▸ PROVIDED MATERIAL:
┄┄┄┄┄┄

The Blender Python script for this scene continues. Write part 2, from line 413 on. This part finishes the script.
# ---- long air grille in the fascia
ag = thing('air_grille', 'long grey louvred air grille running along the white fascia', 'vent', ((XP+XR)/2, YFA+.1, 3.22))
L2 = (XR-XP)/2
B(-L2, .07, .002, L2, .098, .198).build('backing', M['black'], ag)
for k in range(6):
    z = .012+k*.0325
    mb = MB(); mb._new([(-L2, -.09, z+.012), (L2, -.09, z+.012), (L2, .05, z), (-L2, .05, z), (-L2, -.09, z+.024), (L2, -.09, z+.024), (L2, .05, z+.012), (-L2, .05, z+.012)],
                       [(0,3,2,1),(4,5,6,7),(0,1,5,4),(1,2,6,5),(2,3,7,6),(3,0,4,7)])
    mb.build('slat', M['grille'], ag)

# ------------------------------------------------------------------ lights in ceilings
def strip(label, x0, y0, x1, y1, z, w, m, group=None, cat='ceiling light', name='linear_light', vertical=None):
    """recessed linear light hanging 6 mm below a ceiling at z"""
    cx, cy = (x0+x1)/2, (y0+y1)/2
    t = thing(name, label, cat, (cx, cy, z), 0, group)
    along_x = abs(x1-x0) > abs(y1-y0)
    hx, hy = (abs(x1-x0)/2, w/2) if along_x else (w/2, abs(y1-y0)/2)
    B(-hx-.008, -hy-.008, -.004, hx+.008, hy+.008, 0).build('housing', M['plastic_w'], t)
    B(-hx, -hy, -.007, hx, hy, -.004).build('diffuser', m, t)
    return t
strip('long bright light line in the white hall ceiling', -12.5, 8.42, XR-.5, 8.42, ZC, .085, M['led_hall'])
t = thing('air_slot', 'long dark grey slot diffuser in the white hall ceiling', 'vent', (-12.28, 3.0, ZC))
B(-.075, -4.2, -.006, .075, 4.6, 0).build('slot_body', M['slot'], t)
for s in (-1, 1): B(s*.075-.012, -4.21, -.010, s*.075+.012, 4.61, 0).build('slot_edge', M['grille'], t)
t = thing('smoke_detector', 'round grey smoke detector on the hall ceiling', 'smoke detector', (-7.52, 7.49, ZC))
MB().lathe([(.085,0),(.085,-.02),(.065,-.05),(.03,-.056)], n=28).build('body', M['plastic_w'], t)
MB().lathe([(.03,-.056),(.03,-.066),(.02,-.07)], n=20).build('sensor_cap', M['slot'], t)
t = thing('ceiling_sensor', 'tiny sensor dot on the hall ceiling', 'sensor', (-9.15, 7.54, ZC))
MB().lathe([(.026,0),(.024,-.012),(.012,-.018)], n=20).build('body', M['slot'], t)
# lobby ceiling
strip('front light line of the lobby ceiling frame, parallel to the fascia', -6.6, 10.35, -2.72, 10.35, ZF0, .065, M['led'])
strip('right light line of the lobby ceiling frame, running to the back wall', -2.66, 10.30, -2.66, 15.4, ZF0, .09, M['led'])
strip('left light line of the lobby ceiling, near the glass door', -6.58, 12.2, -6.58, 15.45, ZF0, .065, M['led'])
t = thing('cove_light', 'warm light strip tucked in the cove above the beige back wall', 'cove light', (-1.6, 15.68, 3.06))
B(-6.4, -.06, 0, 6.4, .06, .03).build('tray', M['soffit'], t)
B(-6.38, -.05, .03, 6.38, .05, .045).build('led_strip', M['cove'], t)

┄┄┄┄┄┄

▸ SET TASK: Your answer should be exactly the lines of the data above, from the first through the line containing "mb.build('slat', M['grille'], ag)".

▸ EXERCISE SOLUTION:
The Blender Python script for this scene continues. Write part 2, from line 413 on. This part finishes the script.
# ---- long air grille in the fascia
ag = thing('air_grille', 'long grey louvred air grille running along the white fascia', 'vent', ((XP+XR)/2, YFA+.1, 3.22))
L2 = (XR-XP)/2
B(-L2, .07, .002, L2, .098, .198).build('backing', M['black'], ag)
for k in range(6):
    z = .012+k*.0325
    mb = MB(); mb._new([(-L2, -.09, z+.012), (L2, -.09, z+.012), (L2, .05, z), (-L2, .05, z), (-L2, -.09, z+.024), (L2, -.09, z+.024), (L2, .05, z+.012), (-L2, .05, z+.012)],
                       [(0,3,2,1),(4,5,6,7),(0,1,5,4),(1,2,6,5),(2,3,7,6),(3,0,4,7)])
    mb.build('slat', M['grille'], ag)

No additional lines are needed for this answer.